* begin Information shown *

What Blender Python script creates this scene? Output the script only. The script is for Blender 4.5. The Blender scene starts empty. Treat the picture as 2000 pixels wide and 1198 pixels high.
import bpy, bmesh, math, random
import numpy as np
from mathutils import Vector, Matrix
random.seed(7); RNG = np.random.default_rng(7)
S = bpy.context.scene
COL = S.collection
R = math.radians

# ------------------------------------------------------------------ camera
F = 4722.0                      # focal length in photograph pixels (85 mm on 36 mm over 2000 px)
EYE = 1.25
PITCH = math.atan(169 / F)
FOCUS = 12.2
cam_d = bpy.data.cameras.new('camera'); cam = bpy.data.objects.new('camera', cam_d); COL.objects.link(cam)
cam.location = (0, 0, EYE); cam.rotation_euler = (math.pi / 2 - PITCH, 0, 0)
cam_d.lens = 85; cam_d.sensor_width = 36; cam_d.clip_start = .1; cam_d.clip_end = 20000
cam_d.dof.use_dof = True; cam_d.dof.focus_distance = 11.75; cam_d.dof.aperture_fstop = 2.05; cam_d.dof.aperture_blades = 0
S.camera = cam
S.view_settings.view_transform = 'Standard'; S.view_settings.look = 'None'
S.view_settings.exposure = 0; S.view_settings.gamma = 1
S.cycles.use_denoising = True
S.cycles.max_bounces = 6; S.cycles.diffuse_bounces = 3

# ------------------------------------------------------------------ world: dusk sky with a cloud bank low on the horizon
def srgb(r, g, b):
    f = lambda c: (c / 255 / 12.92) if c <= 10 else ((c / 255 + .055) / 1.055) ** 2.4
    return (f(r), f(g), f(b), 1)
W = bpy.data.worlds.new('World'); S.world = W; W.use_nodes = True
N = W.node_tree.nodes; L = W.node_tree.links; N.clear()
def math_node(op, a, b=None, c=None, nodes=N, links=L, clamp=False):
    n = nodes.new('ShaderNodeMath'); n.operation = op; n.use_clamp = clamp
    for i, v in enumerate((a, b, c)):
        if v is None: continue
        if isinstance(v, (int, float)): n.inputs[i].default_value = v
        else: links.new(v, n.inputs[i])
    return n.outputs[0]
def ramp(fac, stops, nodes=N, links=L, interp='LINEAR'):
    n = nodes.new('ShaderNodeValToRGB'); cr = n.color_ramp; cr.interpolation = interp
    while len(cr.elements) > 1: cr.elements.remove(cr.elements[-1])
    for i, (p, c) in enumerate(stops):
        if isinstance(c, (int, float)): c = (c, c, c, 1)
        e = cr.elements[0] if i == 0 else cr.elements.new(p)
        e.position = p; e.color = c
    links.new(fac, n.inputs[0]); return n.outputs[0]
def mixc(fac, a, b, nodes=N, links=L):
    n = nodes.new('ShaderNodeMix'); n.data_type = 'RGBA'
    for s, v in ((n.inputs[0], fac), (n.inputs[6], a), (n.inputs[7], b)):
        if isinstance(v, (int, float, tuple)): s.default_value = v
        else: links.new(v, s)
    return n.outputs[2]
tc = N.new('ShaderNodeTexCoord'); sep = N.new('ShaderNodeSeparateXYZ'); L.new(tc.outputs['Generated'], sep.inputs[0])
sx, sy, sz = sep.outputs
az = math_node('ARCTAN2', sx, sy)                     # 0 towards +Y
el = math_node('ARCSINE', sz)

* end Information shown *

Directions for this task:
Restate the listing exactly, starting at its first line and ending at the line where "R = math.radians" occurs; include both and no other lines.

Result of the exercise:
What Blender Python script creates this scene? Output the script only. The script is for Blender 4.5. The Blender scene starts empty. Treat the picture as 2000 pixels wide and 1198 pixels high.
import bpy, bmesh, math, random
import numpy as np
from mathutils import Vector, Matrix
random.seed(7); RNG = np.random.default_rng(7)
S = bpy.context.scene
COL = S.collection
R = math.radians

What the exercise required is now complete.